All of the data should be output character for character, except the pictures.

[Start Collected material]

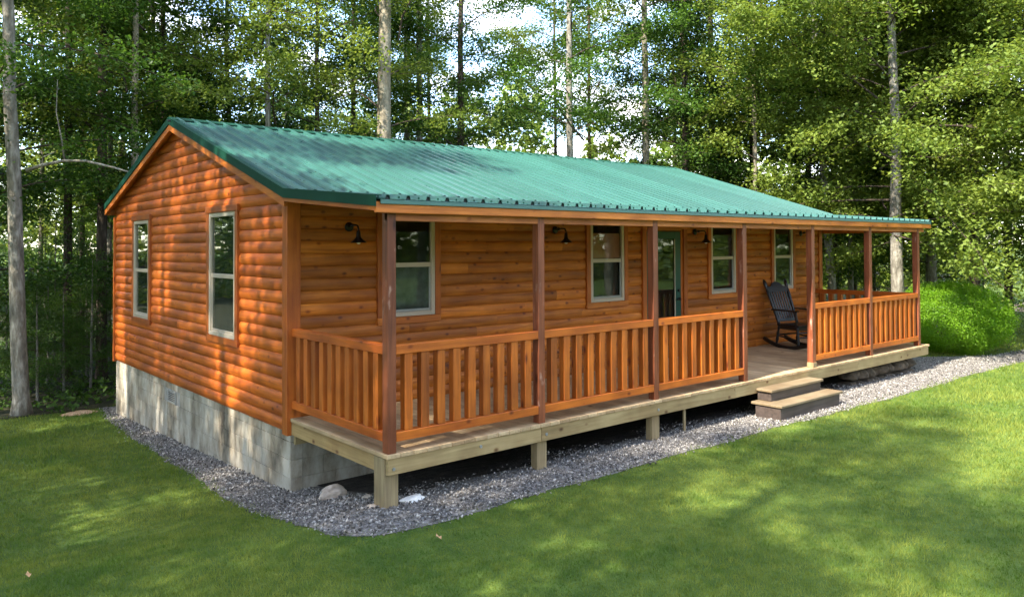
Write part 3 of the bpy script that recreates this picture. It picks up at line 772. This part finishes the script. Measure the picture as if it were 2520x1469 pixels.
# ---- porch posts, beam, railings
for i, x in enumerate(PX):
    p = MB().box(x, x+PW, YP, YP+.095, .002, 2.195).build('porch_post', M['post'], cabin)
    if i == 4:
        mb = MB(); mb.box(x-.006, x+PW+.010, YP-.008, YP+.10, .001, .075, .003); tag(mb.build('post_base', M['pier'], p), 'grey weathered base block')
for a, b in ((.0, 5.675), (5.677, L_+.02)):
    MB().box(a, b, YP+.004, YP+.052, 2.10, 2.205).build('porch_beam', M['beam'], cabin)
MB().box(L_-.02, L_+.02, YP+.06, -.06, 2.10, 2.205).build('porch_beam', M['trim_y'], cabin)
def railing(axis, a, b, fixed, n):
    """axis 0: runs along x at y=fixed (front face); axis 1: runs along y at x=fixed"""
    r = MB()
    def bx(mb, u0, u1, n0, n1, z0, z1):
        if axis == 0: mb.box(u0, u1, fixed+n0, fixed+n1, z0, z1)
        else: mb.box(fixed+n0, fixed+n1, u0, u1, z0, z1)
        return mb
    mt = M['rail_x'] if axis == 0 else M['rail_y']
    rl = bx(r, a+.001, b-.001, .0, .092, .888, .972).build('railing', mt, cabin)
    bx(MB(), a+.001, b-.001, .0, .092, .100, .186).build('bottom_rail', mt, rl)
    gap = ((b-a)-n*.088)/(n+1)
    me = bx(MB(), 0, .088, .006, .086, .188, .886).mesh('picket', M['picket'])
    for k in range(n):
        u = a+gap+k*(.088+gap)
        o = link('picket', me, rl, (u, 0, 0) if axis == 0 else (0, u, 0))
    return rl
for i in (0, 1, 2, 4, 5): railing(0, PX[i]+PW, PX[i+1], YP+.002, 9 if i != 5 else 9)
railing(1, YP+.095, -.045, .0, 10)
railing(1, YP+.095, -.045, 11.29, 10)

# ---- wall lamps
def lamp(x):
    z = 2.10; l = MB(); l.lathe((0, 0, 0), [(0, 0), (.055, 0), (.055, .008), (.040, .018), (.0, .020)], 18)
    l.v = [(x+a, -.042-c, z+b) for a, b, c in l.v]
    lo = l.build('wall_lamp', M['black'], cabin, True)
    a = MB(); a.tube([(x, -.06, z), (x, -.11, z+.012), (x, -.19, z+.018), (x, -.245, z+.008), (x, -.265, z-.03), (x, -.265, z-.075)], .010, 8)
    a.lathe((x, -.115, z), [(0, .034), (.02, .03), (.024, .012), (.02, -.004), (0, -.01)], 10)
    a.build('arm', M['black'], lo, True)
    s = MB(); s.lathe((x, -.265, z-.075), [(.0, .03), (.020, .028), (.024, .0), (.028, -.045), (.040, -.062), (.088, -.104), (.092, -.110), (.084, -.106), (.036, -.066), (0, -.055)], 24)
    s.build('shade', M['black'], lo, True)
    bl = MB(); bl.lathe((x, -.265, z-.075), [(.012, -.055), (.022, -.085), (.026, -.105), (.018, -.122), (0, -.128)], 14); bl.build('bulb', M['bulb'], lo, True)
for x in (.70, 3.99, 7.28, 10.75): lamp(x)
xm = MB(); xm.box(-.004, 0, 0, 0.001, 0, 0.001)

# ------------------------------------------------------------------ porch steps
st = empty('porch_steps', (6.6, YP, -.48)); tag(st, 'two tan treads on dark brown boxes, steps up to the porch opening', 'steps')
def S(x0, x1, y0, y1, z0, z1, n, mt):
    o = MB().box(x0-6.6, x1-6.6, y0-YP, y1-YP, z0+.48, z1+.48, .006).build(n, mt, st)
S(5.78, 7.40, -2.50, -2.12, -.62, -.315, 'riser_box', M['riser'])
S(5.93, 7.28, -2.27, -2.062, -.276, -.155, 'riser_box', M['riser'])
S(5.76, 7.44, -2.53, -2.064, -.313, -.278, 'tread', M['tread'])
S(5.90, 7.31, -2.30, -2.060, -.153, -.118, 'tread', M['tread'])

# ------------------------------------------------------------------ rocking chair (faces -y)
ch = empty('rocking_chair', (9.46, -.68, .002)); tag(ch, 'black wooden rocking chair with slatted high back on the porch', 'chair')
ch.rotation_euler.z = R(-12); ch.scale = (1.08, 1.05, 1.04)
bpnt = M['blackpaint']
def arc(x, n=14):
    pts = []; Rr = 1.25
    for i in range(n):
        t = -0.43+i*.80/(n-1); pts.append((x, -Rr*math.sin(t), Rr-Rr*math.cos(t)+.018))
    return pts
for x in (-.25, .25):
    mb = MB(); pts = arc(x)
    for p, q in zip(pts[:-1], pts[1:]): mb.bar(p, q, .042, .062)
    mb.build('rocker', bpnt, ch)
HS = .40
seat = MB().box(-.26, .26, -.26, .22, HS-.015, HS+.015, .008).build('seat', bpnt, ch)
MB().box(-.24, .24, -.235, .20, HS-.075, HS-.017).build('seat_apron', bpnt, ch)
turn = [.021, .021, .027, .019, .026, .018, .023, .023]
for x in (-.23, .23):
    mb = MB(); mb.tube([(x*(1+.08*(1-t)), -.21-.03*(1-t), .05+t*(HS-.06)) for t in np.linspace(0, 1, 8)], turn); mb.build('leg', bpnt, ch, True)
    mb = MB(); mb.tube([(x*(1+.08*(1-t)), .19+.05*(1-t), .05+t*(HS-.06)) for t in np.linspace(0, 1, 8)], turn); mb.build('leg', bpnt, ch, True)
bk0, bk1 = Vector((0, .20, HS)), Vector((0, .20+.30, HS+.74))
up = (bk1-bk0).normalized(); nb_ = Vector((0, up.z, -up.y))
for x in (-.235, .235):
    x = x*1.0
    mb = MB(); rr = [.026, .026, .029, .022, .028, .023, .026, .028, .023, .028, .027, .027, .018, .032, .034, .015]
    mb.tube([tuple(bk0+(bk1-bk0)*t+Vector((x*(.93+.15*t), 0, 0))) for t in np.linspace(0, 1.05, 16)], rr, 10); mb.build('back_post', bpnt, ch, True)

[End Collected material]

Solution for this task »
Write part 3 of the bpy script that recreates this picture. It picks up at line 772. This part finishes the script. Measure the picture as if it were 2520x1469 pixels.
# ---- porch posts, beam, railings
for i, x in enumerate(PX):
    p = MB().box(x, x+PW, YP, YP+.095, .002, 2.195).build('porch_post', M['post'], cabin)
    if i == 4:
        mb = MB(); mb.box(x-.006, x+PW+.010, YP-.008, YP+.10, .001, .075, .003); tag(mb.build('post_base', M['pier'], p), 'grey weathered base block')
for a, b in ((.0, 5.675), (5.677, L_+.02)):
    MB().box(a, b, YP+.004, YP+.052, 2.10, 2.205).build('porch_beam', M['beam'], cabin)
MB().box(L_-.02, L_+.02, YP+.06, -.06, 2.10, 2.205).build('porch_beam', M['trim_y'], cabin)
def railing(axis, a, b, fixed, n):
    """axis 0: runs along x at y=fixed (front face); axis 1: runs along y at x=fixed"""
    r = MB()
    def bx(mb, u0, u1, n0, n1, z0, z1):
        if axis == 0: mb.box(u0, u1, fixed+n0, fixed+n1, z0, z1)
        else: mb.box(fixed+n0, fixed+n1, u0, u1, z0, z1)
        return mb
    mt = M['rail_x'] if axis == 0 else M['rail_y']
    rl = bx(r, a+.001, b-.001, .0, .092, .888, .972).build('railing', mt, cabin)
    bx(MB(), a+.001, b-.001, .0, .092, .100, .186).build('bottom_rail', mt, rl)
    gap = ((b-a)-n*.088)/(n+1)
    me = bx(MB(), 0, .088, .006, .086, .188, .886).mesh('picket', M['picket'])
    for k in range(n):
        u = a+gap+k*(.088+gap)
        o = link('picket', me, rl, (u, 0, 0) if axis == 0 else (0, u, 0))
    return rl
for i in (0, 1, 2, 4, 5): railing(0, PX[i]+PW, PX[i+1], YP+.002, 9 if i != 5 else 9)
railing(1, YP+.095, -.045, .0, 10)
railing(1, YP+.095, -.045, 11.29, 10)

# ---- wall lamps
def lamp(x):
    z = 2.10; l = MB(); l.lathe((0, 0, 0), [(0, 0), (.055, 0), (.055, .008), (.040, .018), (.0, .020)], 18)
    l.v = [(x+a, -.042-c, z+b) for a, b, c in l.v]
    lo = l.build('wall_lamp', M['black'], cabin, True)
    a = MB(); a.tube([(x, -.06, z), (x, -.11, z+.012), (x, -.19, z+.018), (x, -.245, z+.008), (x, -.265, z-.03), (x, -.265, z-.075)], .010, 8)
    a.lathe((x, -.115, z), [(0, .034), (.02, .03), (.024, .012), (.02, -.004), (0, -.01)], 10)
    a.build('arm', M['black'], lo, True)
    s = MB(); s.lathe((x, -.265, z-.075), [(.0, .03), (.020, .028), (.024, .0), (.028, -.045), (.040, -.062), (.088, -.104), (.092, -.110), (.084, -.106), (.036, -.066), (0, -.055)], 24)
    s.build('shade', M['black'], lo, True)
    bl = MB(); bl.lathe((x, -.265, z-.075), [(.012, -.055), (.022, -.085), (.026, -.105), (.018, -.122), (0, -.128)], 14); bl.build('bulb', M['bulb'], lo, True)
for x in (.70, 3.99, 7.28, 10.75): lamp(x)
xm = MB(); xm.box(-.004, 0, 0, 0.001, 0, 0.001)

# ------------------------------------------------------------------ porch steps
st = empty('porch_steps', (6.6, YP, -.48)); tag(st, 'two tan treads on dark brown boxes, steps up to the porch opening', 'steps')
def S(x0, x1, y0, y1, z0, z1, n, mt):
    o = MB().box(x0-6.6, x1-6.6, y0-YP, y1-YP, z0+.48, z1+.48, .006).build(n, mt, st)
S(5.78, 7.40, -2.50, -2.12, -.62, -.315, 'riser_box', M['riser'])
S(5.93, 7.28, -2.27, -2.062, -.276, -.155, 'riser_box', M['riser'])
S(5.76, 7.44, -2.53, -2.064, -.313, -.278, 'tread', M['tread'])
S(5.90, 7.31, -2.30, -2.060, -.153, -.118, 'tread', M['tread'])

# ------------------------------------------------------------------ rocking chair (faces -y)
ch = empty('rocking_chair', (9.46, -.68, .002)); tag(ch, 'black wooden rocking chair with slatted high back on the porch', 'chair')
ch.rotation_euler.z = R(-12); ch.scale = (1.08, 1.05, 1.04)
bpnt = M['blackpaint']
def arc(x, n=14):
    pts = []; Rr = 1.25
    for i in range(n):
        t = -0.43+i*.80/(n-1); pts.append((x, -Rr*math.sin(t), Rr-Rr*math.cos(t)+.018))
    return pts
for x in (-.25, .25):
    mb = MB(); pts = arc(x)
    for p, q in zip(pts[:-1], pts[1:]): mb.bar(p, q, .042, .062)
    mb.build('rocker', bpnt, ch)
HS = .40
seat = MB().box(-.26, .26, -.26, .22, HS-.015, HS+.015, .008).build('seat', bpnt, ch)
MB().box(-.24, .24, -.235, .20, HS-.075, HS-.017).build('seat_apron', bpnt, ch)
turn = [.021, .021, .027, .019, .026, .018, .023, .023]
for x in (-.23, .23):
    mb = MB(); mb.tube([(x*(1+.08*(1-t)), -.21-.03*(1-t), .05+t*(HS-.06)) for t in np.linspace(0, 1, 8)], turn); mb.build('leg', bpnt, ch, True)
    mb = MB(); mb.tube([(x*(1+.08*(1-t)), .19+.05*(1-t), .05+t*(HS-.06)) for t in np.linspace(0, 1, 8)], turn); mb.build('leg', bpnt, ch, True)
bk0, bk1 = Vector((0, .20, HS)), Vector((0, .20+.30, HS+.74))
up = (bk1-bk0).normalized(); nb_ = Vector((0, up.z, -up.y))
for x in (-.235, .235):
    x = x*1.0
    mb = MB(); rr = [.026, .026, .029, .022, .028, .023, .026, .028, .023, .028, .027, .027, .018, .032, .034, .015]
    mb.tube([tuple(bk0+(bk1-bk0)*t+Vector((x*(.93+.15*t), 0, 0))) for t in np.linspace(0, 1.05, 16)], rr, 10); mb.build('back_post', bpnt, ch, True)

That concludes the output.